Time spent on webmail is a vague term, is that browser mail or mobile phone mail? Why use email when you can send 50 status updates or tweets? Persistent chat rooms do help in this case, has he tried IBM Sametime? Maybe their Conversations app will help as well, but it is not unique nor an advancement.

Stop emailing attachments. Yes this was a Holy Grail which, again, Lotus Notes has had the ability to send a document link for a file which is in a database, or just on a file server almost from day one...over 20 years ago. IBM Quickr first started with offloading your attachments to a set web accessible site and integrated it into the R8 Lotus Notes code stream in 2007. With IBM Connections you can leave your files in there and just share the links to others inside outside your firewall.

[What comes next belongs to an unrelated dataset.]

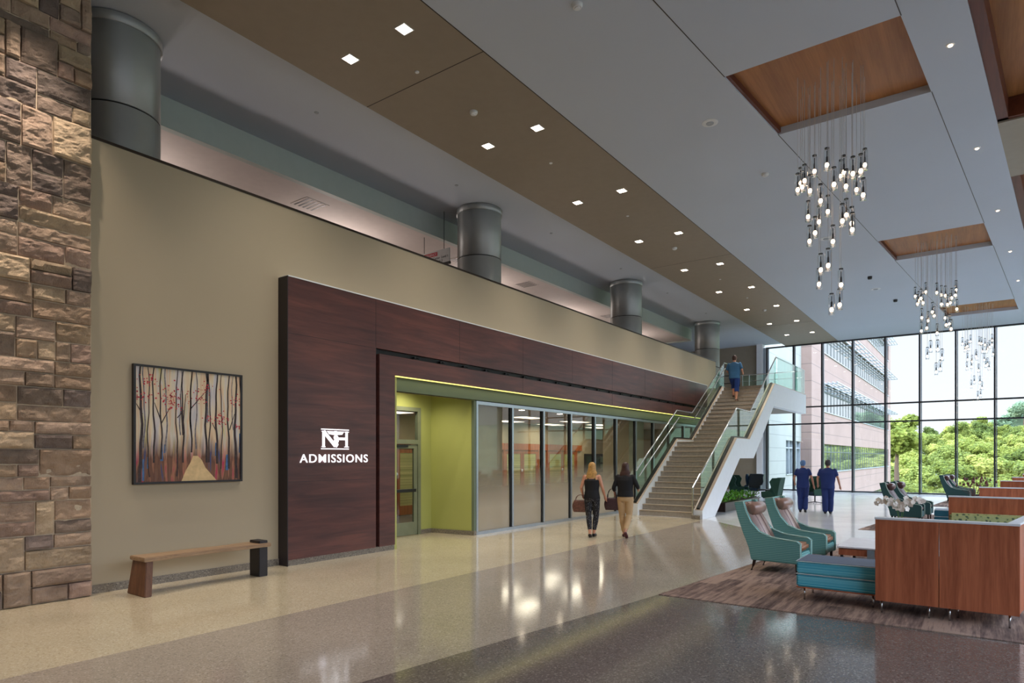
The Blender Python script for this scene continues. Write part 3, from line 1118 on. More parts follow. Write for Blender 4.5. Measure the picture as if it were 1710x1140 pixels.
for cx, cz, sp, n in ((.5, 1.27, .13, 50), (.55, 1.08, .1, 20), (.2, 1.45, .1, 24), (.9, 1.25, .12, 34), (1.3, .95, .08, 34), (.06, 1.25, .07, 10), (1.52, 1.25, .07, 18), (1.1, .95, .06, 14), (1.0, 1.45, .1, 12), (.16, 1.2, .1, 12), (1.56, .85, .04, 8)):
    for _ in range(n):
        y = min(max(rp.gauss(cx, sp * .75), .05), PW - .05); z = min(rp.gauss(cz, sp * .6), PH - .06)
        r = rp.uniform(.006, .013)
        t0 = rp.uniform(0, 3)
        add_prism(bm, [(y + r * math.cos(t0 + k * PI / 2) * (1.4 if k % 2 else .8), z + r * math.sin(t0 + k * PI / 2)) for k in range(4)], 'x', .047, .0495)
obj('painted_blossom', bm, plain('painted_red', (196, 40, 66), .6), pt)
bm = B()
for (y, z, h, w, ) in ((.13, .2, .3, .03), (.38, .45, .25, .04), (.42, .5, .12, .02), (1.36, .3, .24, .05), (1.57, .6, .3, .03), (1.18, .5, .2, .03), (.19, .3, .16, .02)):
    add_prism(bm, [(y - w / 2, z - h / 2), (y + w / 2, z - h / 2), (y + w * .3, z + h / 2), (y - w * .3, z + h / 2)], 'x', .045, .0468)
obj('painted_blue_stroke', bm, plain('painted_blue', (66, 104, 152), .6, noise=.3, nscale=20), pt)

# ================================================================== BENCH
bn = thing('wooden_bench', 'long live edge walnut bench with one black block leg, under the painting', 'bench', (-8.87, 3.84, 0))
bm = B()
add_prism(bm, [(-.25, 0), (.25, 0), (.18, .45), (-.2, .45)], 'y', 0, .09)
for v in bm.verts:
    if v.co.z > .2:
        v.co.y += .05
obj('slab_leg', bm, M_benchside, bn, bevel=.008)
bm = B()
n = 14
P1 = []; P2 = []
for k in range(n + 1):
    y = .02 + 1.83 * k / n
    w = .2 - .05 * math.sin(k / n * PI) * 1.0 + .012 * math.sin(k * 1.3)
    P1.append((-.02 - w + .02 * math.sin(k * .8), y)); P2.append((.0 + w, y))
add_prism(bm, P1 + P2[::-1], 'z', .445, .5)
obj('seat_board', bm, M_benchwood, bn, bevel=.008)
bm = B()
add_box(bm, -.13, .13, 1.69, 1.83, 0, .54)
obj('block_leg', bm, M_blackwood, bn, bevel=.006)

# ================================================================== STAIRCASE
st = thing('staircase', 'straight two flight staircase with glass sides climbing to the gallery', 'staircase', (0, 0, 0))
SXL, SXR, SXO, SXI = -8.56, -6.78, -6.52, -8.74
RISE = 4.68 / 28
steps = []
for k in range(13):
    steps.append((18.42 + k * .237, 18.42 + (k + 1) * .237, (k + 1) * RISE))
steps.append((18.42 + 13 * .237, 23.1, 14 * RISE))
for k in range(13):
    steps.append((23.1 + k * .265, 23.1 + (k + 1) * .265, (15 + k) * RISE))
for i, (a, b, z) in enumerate(steps):
    bm = B()
    if i == 0:
        add_box(bm, SXL, SXR, a, b + .06, 0, z)
    else:
        add_box(bm, SXL, SXR, a, b + .06, z - RISE - .05, z)
    for f in bm.faces:
        f.material_index = 0
    for f in add_box(bm, SXL + .01, SXR - .01, a - .025, a + .01, z - .016, z + .002):
        f.material_index = 1
    obj('landing' if i == 13 else 'step', bm, None, st, mats=[M_stairstone, M_nosing])
# upper floor edge
ytop = 23.1 + 13 * .265
bm = B()
add_box(bm, SXL, SXR, ytop, ytop + .3, 4.3, 4.68)
add_box(bm, SXL - .2, SXR, ytop + .3, 32.0, 3.85, 4.679)
obj('upper_landing', bm, M_riser, st)
# outer stringer with fascia (profile in y,z)
prof = [(18.3, .0), (18.3, .25), (21.6, 2.43), (23.0, 2.43), (26.44, 4.68), (32.0, 4.68), (32.0, 3.8), (26.3, 3.8), (23.52, 1.76), (21.9, 1.76), (19.4, .0)]
bm = B()
add_prism(bm, prof, 'x', SXR + .001, SXO)
obj('stringer', bm, M_white, st)
profL = [(18.3, .0), (18.3, .36), (21.5, 2.41), (23.05, 2.41), (26.42, 4.68), (26.9, 4.68), (26.9, 4.0), (23.4, 1.76), (21.9, 1.76), (19.4, .0)]
bm = B()
add_prism(bm, profL, 'x', SXI, SXL - .001)
obj('stringer', bm, M_white, st)
# pale cap line on the stringers
for x0, x1 in ((SXR + .03, SXO + .005), (SXI, SXL + .005)):
    bm = B()
    pr = [(18.3, .25 if x0 > -8 else .36), (21.55, 2.425), (23.02, 2.425), (26.43, 4.68), (32.0 if x0 > -8 else 26.9, 4.68)]
    for (a, za_), (b, zb_) in zip(pr, pr[1:]):
        add_prism(bm, [(a, za_), (b, zb_), (b, zb_ + .022), (a, za_ + .022)], 'x', x0, x1)
    obj('stringer_cap', bm, M_nosing, st)
bm = B()
add_prism(bm, [(18.3, .272), (21.55, 2.447), (23.02, 2.447), (26.43, 4.702), (26.43, 4.74), (23.0, 2.5), (21.53, 2.5), (18.3, .32)], 'x', -6.7, -6.6)
add_prism(bm, [(18.3, .382), (21.55, 2.447), (23.02, 2.447), (26.43, 4.702), (26.43, 4.74), (23.0, 2.5), (21.53, 2.5), (18.3, .43)], 'x', -8.7, -8.6)
obj('glazing_shoe', bm, M_blk, st)

def rail_at(pts, y):
    for (a, za_), (b, zb_) in zip(pts, pts[1:]):
        if a <= y <= b:
            return za_ + (zb_ - za_) * (y - a) / (b - a)
    return pts[-1][1]
botR = [(18.3, .28), (21.55, 2.46), (23.02, 2.46), (26.43, 4.7), (40, 4.7)]
botL = [(18.3, .39), (21.53, 2.46), (23.02, 2.46), (26.43, 4.7), (40, 4.7)]
topR = [(18.1, 1.02), (18.54, 1.31), (21.96, 3.45), (23.53, 3.42), (27.11, 5.82), (32.0, 5.82)]
topL = [(18.1, 1.2), (18.37, 1.37), (21.68, 3.45), (23.2, 3.45), (26.85, 5.74), (27.6, 5.74)]
def glass_run(x, bot, top, cuts):
    for a, b in zip(cuts, cuts[1:]):
        bm = B()
        inner = sorted(set([a, b] + [p[0] for p in bot + top if a < p[0] < b]))
        up = [(y, rail_at(top, y)) for y in inner]
        dn = [(y, rail_at(bot, y)) for y in inner]
        add_prism(bm, dn + up[::-1], 'x', x - .006, x + .006)
        obj('glass_panel', bm, M_glassrail, st)
glass_run(-6.65, botR, topR, [18.54, 19.6, 20.75, 21.75, 22.65, 23.5, 24.5, 25.5, 26.5, 27.11])
glass_run(-8.65, botL, topL, [18.4, 19.5, 20.6, 21.6, 22.4, 23.2, 24.2, 25.2, 26.2, 26.85])
glass_run(-6.58, [(27.11, 4.7), (33, 4.7)], [(27.11, 5.82), (33, 5.82)], [27.11, 28.3, 29.5, 30.8, 32.0])
bm = B()
add_tube(bm, [(-6.65, y, z) for y, z in topR[1:5]] + [(-6.6, 32.0, 5.82)], .024, 8)
obj('handrail', bm, M_steel, st, smooth=True)
bm = B()
add_tube(bm, [(-8.65, y, z) for y, z in topL[1:5]] + [(-8.65, 27.3, 5.74)], .024, 8)
obj('handrail', bm, M_steel, st, smooth=True)
bm = B()
add_tube(bm, [(-8.5, 18.27, 1.22), (-8.5, 21.53, 3.19), (-8.5, 22.98, 3.2), (-8.5, 26.5, 5.45), (-8.5, 26.9, 5.45)], .02, 8)
for y in (18.9, 20.4, 22.2, 23.9, 25.6):
    z = rail_at([(18.27, 1.22), (21.53, 3.19), (22.98, 3.2), (26.5, 5.45)], y)
    add_tube(bm, [(-8.5, y, z - .01), (-8.5, y, z - .06), (-8.64, y, z - .06)], .008, 6)
obj('handrail', bm, M_steel, st, smooth=True)
bm = B()
add_box(bm, SXR - .025, SXR + .02, 18.2, 18.245, 0, .9)
add_tube(bm, [(-6.79, 18.22, .9), (-6.68, 18.54, 1.3)], .018, 8)
obj('newel_post', bm, M_steel, st)
bm = B()
add_box(bm, SXR + .001, SXO, 18.1, 18.3, 0, .11)
obj('granite_foot', bm, M_base, st)
# guard across the far edge of the landing, with rods
gd = thing('landing_guardrail', 'glass and steel guardrail along the far edge of the upper landing', 'guardrail', (0, 32.0, 4.68))
bm = B()
bm.free()
for x in (-9.4, -9.09, -7.9, -6.62):
    bm = B()
    add_box(bm, x - .02, x + .02, -.02, .02, 0, 1.12)
    obj('post', bm, M_steel, gd)
bm = B()
for z in (1.12, .82):
    add_tube(bm, [(-11.2, 0, z), (-6.6, 0, z)], .02 if z > 1 else .012, 8)
obj('rail', bm, M_steel, gd)
bm = B()
add_box(bm, -9.38, -6.64, -.006, .006, .04, 1.08)
obj('glass_panel', bm, M_glassrail, gd)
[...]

Version controls have existed in various degrees for years within Domino databases and you could even go to openntf.org which hosts free and open licensed templates which usually solve most people's needs and no heavy coding.

Make it sound like Twitter, oh, we needed something to just do X and we built it, you will all love it. No. That is not how life works. First you let others use it and then afterwards you can say whatever floats your boat.

In the meanwhile I am a happy Lotus Notes user of nearly 20 years, even though I have worked on numerous email systems and variations through the years, because it lets me get my work done in ways nothing else has even come close to offerring.

If you do not believe it, ask me for a demo. Everything Ryan discussed he could not do, I and millions of others do every day.